Prompt>
Using the listing below, report all lines holding the word "part".

Supplied material>
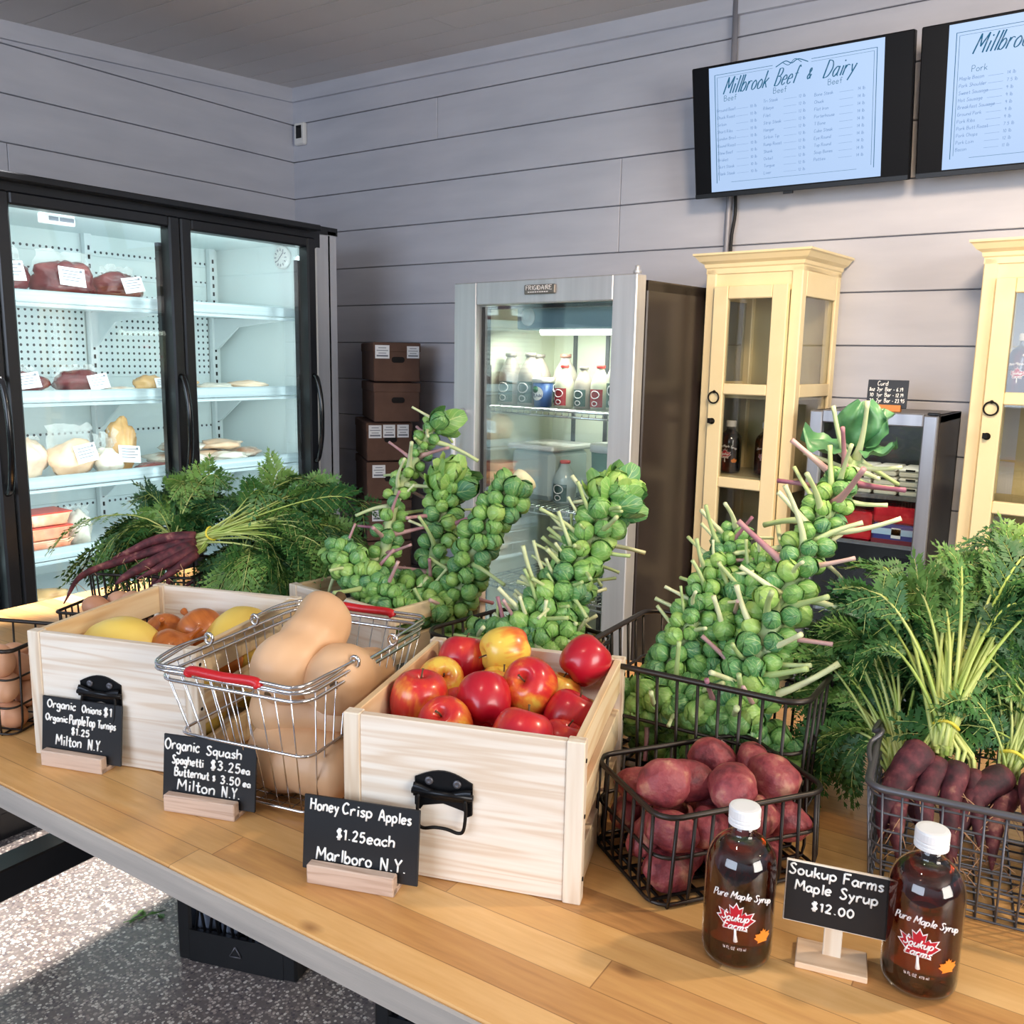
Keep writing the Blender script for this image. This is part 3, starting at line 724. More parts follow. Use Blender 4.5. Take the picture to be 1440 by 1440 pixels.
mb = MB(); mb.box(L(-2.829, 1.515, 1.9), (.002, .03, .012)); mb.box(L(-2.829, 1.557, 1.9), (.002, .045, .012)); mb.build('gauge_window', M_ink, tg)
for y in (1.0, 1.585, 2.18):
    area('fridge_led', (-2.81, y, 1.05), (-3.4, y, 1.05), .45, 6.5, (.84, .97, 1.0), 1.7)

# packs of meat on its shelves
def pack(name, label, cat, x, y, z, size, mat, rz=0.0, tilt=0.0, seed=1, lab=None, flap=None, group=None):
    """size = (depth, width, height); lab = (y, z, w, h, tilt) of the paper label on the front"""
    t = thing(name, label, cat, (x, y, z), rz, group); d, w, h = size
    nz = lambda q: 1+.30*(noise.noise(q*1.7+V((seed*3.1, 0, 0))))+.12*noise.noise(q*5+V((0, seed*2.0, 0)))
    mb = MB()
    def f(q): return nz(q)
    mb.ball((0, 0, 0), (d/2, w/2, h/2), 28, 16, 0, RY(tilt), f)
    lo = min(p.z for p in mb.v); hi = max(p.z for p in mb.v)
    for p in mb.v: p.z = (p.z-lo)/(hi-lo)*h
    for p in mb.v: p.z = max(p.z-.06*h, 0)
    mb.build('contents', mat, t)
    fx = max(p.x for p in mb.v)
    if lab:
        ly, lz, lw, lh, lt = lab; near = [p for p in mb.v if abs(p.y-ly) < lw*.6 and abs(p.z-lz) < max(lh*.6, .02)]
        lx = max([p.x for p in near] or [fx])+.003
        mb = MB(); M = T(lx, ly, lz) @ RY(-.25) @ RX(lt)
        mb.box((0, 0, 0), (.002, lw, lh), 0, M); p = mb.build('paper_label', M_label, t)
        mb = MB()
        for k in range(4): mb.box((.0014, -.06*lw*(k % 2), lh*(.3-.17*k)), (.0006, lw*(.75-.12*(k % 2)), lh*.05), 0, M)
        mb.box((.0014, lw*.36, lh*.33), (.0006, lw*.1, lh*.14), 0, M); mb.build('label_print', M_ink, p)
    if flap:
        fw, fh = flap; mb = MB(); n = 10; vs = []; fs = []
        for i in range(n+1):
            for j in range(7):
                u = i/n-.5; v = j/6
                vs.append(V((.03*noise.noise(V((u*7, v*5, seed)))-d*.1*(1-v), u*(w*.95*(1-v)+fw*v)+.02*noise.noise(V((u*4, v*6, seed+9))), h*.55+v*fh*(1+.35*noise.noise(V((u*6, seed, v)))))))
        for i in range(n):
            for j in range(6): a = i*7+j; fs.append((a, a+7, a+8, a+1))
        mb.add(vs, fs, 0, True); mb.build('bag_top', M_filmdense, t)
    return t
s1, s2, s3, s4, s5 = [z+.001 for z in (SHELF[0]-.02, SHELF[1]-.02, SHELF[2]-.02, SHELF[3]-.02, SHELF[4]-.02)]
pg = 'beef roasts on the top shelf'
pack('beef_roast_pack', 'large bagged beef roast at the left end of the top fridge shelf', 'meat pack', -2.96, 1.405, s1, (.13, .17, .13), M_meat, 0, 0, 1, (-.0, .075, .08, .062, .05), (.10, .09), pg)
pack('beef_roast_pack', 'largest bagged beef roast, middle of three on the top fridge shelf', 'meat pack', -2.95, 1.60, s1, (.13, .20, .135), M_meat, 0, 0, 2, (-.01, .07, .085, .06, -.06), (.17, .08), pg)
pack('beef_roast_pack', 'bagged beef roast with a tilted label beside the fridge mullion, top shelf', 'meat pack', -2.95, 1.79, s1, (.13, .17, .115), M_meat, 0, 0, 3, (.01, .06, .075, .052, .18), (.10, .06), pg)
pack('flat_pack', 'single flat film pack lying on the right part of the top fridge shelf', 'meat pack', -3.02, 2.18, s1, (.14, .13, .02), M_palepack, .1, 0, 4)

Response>
Keep writing the Blender script for this image. This is part 3, starting at line 724. More parts follow. Use Blender 4.5. Take the picture to be 1440 by 1440 pixels.
pack('flat_pack', 'single flat film pack lying on the right part of the top fridge shelf', 'meat pack', -3.02, 2.18, s1, (.14, .13, .02), M_palepack, .1, 0, 4)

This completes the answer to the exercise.